The driving force behind the early 20th century was industrialization and consolidation. The driving force behind craft beer (and all the other industries I talked about above) is actually marketing and diversification. Which is funny, because marketing is an anathema to most beer nerds.
This boom can’t last forever. It’s one thing to replace mass-produced lager with some full flavored options like IPAs and Stouts. The market was underserved by fizzy yellow stuff, and small, independent breweries filled that need. Other niches have been filled out, Belgian styles became a big thing, wheat beers, and so on. Nowadays, we’ve hit a bit of a threshold when it comes to variety. IPAs filled a growing need, but smoked goat brain beers? People drank it, for sure, but that might even be too small of a market segment to be called a niche.
That being said, I don’t see a slowdown coming anytime soon. The next 5-10 years will probably follow the previous 5-10 years in terms of overall growth, but some strain will start to show. Brewers will start to retire, leaving their brewery’s future uncertain. We’ll see some consolidation. The emergence of macro-craft, as regional powerhouses continue to grow, which might lead to further consolidation. There’s certainly backlash when AB-Inbev purchases a brewery, but will there be a backlash when Stone or Victory or Sierra Nevada buys a brewery? Given the way Duvel’s acquisitions have gone, I’m betting not.
But uber-local breweries continue to thrive, often simply because they exist within the local community. A very large proportion of those 4000 breweries are tiny little brewpubs that service a relatively small area. I don’t see that changing in the near term.
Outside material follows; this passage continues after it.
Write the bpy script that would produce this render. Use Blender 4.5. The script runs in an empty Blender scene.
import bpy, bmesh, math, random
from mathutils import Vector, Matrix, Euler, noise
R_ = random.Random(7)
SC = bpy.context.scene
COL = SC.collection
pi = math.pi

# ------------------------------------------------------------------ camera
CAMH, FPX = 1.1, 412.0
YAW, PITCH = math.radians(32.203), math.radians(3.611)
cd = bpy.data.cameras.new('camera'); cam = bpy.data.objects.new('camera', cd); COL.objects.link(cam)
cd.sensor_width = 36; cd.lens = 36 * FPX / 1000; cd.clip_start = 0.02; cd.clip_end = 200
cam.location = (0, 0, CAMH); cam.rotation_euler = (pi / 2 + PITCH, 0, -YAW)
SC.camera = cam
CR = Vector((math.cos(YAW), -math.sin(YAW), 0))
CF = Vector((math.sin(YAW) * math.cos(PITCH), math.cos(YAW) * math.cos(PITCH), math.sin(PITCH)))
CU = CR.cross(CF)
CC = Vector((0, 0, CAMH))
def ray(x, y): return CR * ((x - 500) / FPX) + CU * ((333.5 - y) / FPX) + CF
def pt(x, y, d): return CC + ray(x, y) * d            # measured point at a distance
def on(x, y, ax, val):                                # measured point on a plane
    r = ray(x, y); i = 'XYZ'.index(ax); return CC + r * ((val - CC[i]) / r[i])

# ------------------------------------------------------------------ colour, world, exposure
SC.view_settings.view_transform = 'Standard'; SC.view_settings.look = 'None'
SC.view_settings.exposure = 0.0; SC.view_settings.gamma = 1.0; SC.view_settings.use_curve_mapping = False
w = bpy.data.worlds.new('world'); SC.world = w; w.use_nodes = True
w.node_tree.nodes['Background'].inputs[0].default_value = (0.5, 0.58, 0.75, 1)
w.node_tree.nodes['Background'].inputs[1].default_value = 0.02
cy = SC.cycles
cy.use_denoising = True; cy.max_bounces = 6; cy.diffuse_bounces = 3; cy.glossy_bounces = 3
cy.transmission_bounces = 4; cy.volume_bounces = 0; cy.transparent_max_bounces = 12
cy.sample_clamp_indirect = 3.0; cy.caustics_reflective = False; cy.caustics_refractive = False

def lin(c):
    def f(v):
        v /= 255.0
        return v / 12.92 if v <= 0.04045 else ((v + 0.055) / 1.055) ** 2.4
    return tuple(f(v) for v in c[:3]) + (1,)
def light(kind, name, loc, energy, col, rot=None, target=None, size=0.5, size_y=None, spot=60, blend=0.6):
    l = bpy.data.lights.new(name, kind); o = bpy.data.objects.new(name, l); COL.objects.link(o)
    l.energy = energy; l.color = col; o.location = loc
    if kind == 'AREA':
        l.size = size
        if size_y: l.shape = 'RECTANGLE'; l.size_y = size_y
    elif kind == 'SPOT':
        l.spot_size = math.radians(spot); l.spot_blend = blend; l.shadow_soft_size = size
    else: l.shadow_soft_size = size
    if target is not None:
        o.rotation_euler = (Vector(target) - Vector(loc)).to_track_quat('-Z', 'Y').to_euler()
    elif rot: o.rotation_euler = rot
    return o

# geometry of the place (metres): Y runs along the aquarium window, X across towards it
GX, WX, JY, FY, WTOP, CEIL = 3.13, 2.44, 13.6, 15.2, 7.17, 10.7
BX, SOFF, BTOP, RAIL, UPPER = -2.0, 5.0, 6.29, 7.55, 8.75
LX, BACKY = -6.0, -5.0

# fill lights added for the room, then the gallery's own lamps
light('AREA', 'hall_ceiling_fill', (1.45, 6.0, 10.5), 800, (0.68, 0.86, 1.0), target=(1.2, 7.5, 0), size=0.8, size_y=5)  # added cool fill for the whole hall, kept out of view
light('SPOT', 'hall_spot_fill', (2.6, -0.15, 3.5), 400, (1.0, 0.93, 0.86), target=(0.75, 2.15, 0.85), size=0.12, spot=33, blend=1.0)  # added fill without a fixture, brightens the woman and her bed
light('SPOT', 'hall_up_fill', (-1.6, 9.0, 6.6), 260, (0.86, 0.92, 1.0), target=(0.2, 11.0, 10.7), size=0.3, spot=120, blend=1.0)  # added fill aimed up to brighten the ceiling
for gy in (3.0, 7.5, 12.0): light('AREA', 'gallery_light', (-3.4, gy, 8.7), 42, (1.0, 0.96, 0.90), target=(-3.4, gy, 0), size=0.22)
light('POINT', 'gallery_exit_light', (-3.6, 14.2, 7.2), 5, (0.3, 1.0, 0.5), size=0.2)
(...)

It’s hard to predict the future, but there are warning signs. We really haven’t reached important thresholds in a lot of these, but they are happening. Prices are creeping upwards, snobbery is on the rise, beer as a thing to invest in or trade is becoming more common. But none have really reached epidemic or truly harmful levels. People often talk about bubbles, but the insidious thing about bubbles is that they’re only easy to identify in retrospect. A steep increase in price might be a sign, but look at high-end Bordeaux wines? They used to be had for $20 a bottle, and now they’re over $100 and some approach $1000. And we complain about $10 pints of Hopslam. Wine snobbery seems more prevalent than beer snobbery. Beer cellaring is a thing, but it doesn’t even come close to wine cellaring.
It’s hard to look at a bottle of wine going from $50 to $700 over a short period of time and not think a bubble is forming, and yet, here we are, several years later, and that $700 bottle has no problem selling (by the case). Booms eventually bust and bubbles eventually burst. Other factors will certainly come into play. The economy as a whole goes through its own booms and busts, much more regularly than booze. Beer will decline at some point, but it’s also a matter of degree. It won’t decline into irrelevance, and I can’t see it reaching the dark days of 1978, but even if it does, it will rebound. It always does. Boom and bust is a cycle, and the bust is usually followed by some sort of boom. How tasty will that boom be? Savor it now, because we’re already there.
Update: Allen has posted the round up of all Session posts. Of particular note is Dan from Community Beer Works, who wrote a post as if from the future of 2035, where IPA is a throwback style and brewers are named Phineas. I liked Sean from Beer Search Party’s post as well, though I thought it was funny that he sez “Whales and snobs are on the downswing as well” (something I had identified on the upswing above). Obviously, the other posts are worth your time too. Thanks again to Allen for hosting.